Why not use the Manifest?
forax at univ-mlv.fr
forax at univ-mlv.fr
Thu Oct 15 15:40:33 UTC 2015
----- Mail original -----
> De: "Peter Kriens" <peter.kriens at aqute.biz>
> À: forax at univ-mlv.fr
> Cc: "Mark Reinhold" <mark.reinhold at oracle.com>, jpms-spec-experts at openjdk.java.net
> Envoyé: Jeudi 15 Octobre 2015 16:53:26
> Objet: Re: Why not use the Manifest?
>
> > On 15 okt. 2015, at 16:26, forax at univ-mlv.fr wrote:
> > I assume that some developers will want to declare the module-info by
> > hand.
> Ok, but isn’t this then always redundant?
>
> Isn’t the build system forced to have the same (or at least closely
> corresponding) information with a version?
If your build tool is able to increment version automatically,
you don't really need versions.
Let's take an example, we have JUnit3 and JUnit4.
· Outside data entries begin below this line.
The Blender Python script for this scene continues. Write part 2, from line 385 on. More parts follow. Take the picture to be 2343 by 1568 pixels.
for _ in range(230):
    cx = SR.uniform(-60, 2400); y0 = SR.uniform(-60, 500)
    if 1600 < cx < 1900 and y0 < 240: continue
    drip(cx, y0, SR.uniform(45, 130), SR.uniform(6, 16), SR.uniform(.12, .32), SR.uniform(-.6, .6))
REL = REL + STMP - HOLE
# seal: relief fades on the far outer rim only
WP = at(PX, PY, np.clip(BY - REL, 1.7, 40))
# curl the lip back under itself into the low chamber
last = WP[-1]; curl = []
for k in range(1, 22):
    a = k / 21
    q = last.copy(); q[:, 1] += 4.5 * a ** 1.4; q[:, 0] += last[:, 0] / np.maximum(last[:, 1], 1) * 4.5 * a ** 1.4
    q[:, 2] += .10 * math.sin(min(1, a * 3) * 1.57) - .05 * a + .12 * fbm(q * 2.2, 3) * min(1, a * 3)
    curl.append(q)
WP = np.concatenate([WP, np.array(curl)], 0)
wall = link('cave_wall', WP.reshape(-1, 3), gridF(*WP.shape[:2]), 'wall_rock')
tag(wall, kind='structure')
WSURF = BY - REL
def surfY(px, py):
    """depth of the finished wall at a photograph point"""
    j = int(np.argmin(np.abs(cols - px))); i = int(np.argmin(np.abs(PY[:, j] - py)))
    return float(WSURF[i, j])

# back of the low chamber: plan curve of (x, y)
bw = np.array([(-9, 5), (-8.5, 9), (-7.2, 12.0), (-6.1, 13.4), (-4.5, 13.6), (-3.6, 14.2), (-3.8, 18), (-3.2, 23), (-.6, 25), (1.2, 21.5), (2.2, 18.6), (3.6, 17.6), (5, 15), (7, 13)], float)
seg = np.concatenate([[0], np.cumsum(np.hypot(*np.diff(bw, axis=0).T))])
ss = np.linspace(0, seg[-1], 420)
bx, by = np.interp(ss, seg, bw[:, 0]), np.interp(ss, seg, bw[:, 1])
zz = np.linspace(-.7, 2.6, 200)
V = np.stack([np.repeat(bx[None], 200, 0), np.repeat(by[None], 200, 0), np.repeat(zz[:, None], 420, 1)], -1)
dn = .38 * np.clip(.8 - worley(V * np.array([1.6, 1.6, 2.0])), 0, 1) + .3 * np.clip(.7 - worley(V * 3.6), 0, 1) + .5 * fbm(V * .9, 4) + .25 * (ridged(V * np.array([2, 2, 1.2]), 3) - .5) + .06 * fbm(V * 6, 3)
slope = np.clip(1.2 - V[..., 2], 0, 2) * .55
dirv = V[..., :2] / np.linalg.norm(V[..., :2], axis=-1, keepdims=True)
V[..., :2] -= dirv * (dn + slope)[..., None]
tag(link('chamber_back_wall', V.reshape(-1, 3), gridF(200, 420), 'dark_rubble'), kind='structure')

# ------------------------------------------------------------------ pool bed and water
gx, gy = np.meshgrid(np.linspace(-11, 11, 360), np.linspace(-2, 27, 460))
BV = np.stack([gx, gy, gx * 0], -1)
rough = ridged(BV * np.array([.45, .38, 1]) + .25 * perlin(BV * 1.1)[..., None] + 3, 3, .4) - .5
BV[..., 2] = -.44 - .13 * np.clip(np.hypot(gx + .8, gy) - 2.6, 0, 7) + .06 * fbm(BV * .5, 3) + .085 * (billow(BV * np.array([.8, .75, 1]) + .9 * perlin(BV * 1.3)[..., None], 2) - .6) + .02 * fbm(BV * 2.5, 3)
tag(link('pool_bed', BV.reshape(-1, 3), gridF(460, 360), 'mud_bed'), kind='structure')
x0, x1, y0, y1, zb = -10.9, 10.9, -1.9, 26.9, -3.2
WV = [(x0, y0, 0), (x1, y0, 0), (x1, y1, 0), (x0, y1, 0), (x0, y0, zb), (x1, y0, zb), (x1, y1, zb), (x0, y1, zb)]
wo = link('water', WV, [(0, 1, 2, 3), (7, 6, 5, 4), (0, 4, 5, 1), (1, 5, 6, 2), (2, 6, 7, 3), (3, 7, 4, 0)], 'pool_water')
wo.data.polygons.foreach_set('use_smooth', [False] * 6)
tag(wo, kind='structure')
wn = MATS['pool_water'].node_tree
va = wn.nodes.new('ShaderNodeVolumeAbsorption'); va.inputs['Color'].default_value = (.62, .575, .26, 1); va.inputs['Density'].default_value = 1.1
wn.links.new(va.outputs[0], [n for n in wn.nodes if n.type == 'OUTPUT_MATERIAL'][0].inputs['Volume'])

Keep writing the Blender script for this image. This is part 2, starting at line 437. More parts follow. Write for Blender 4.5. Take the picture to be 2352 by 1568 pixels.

JUnit3 is backward compatible, JUnit4 is backward compatible,
JUnit3 is not compatible with JUnit4, that's obvious because they change the package prefix name.
In a module world, JUnit3 and JUnit4 will not have the same module name,
otherwise, using the most recent module implementation is fine
(if you have a tool that doesn't do any auto-update of the required modules).
There is one case where you need a version, when you want to blacklist a release because of a bug,
for that you will need to tell the build tool to avoid a peculiar module version.
Anyway, with this tool, the version is something that tag a module jar, not something the developer as to care of
(developers are bad at managing artifact version).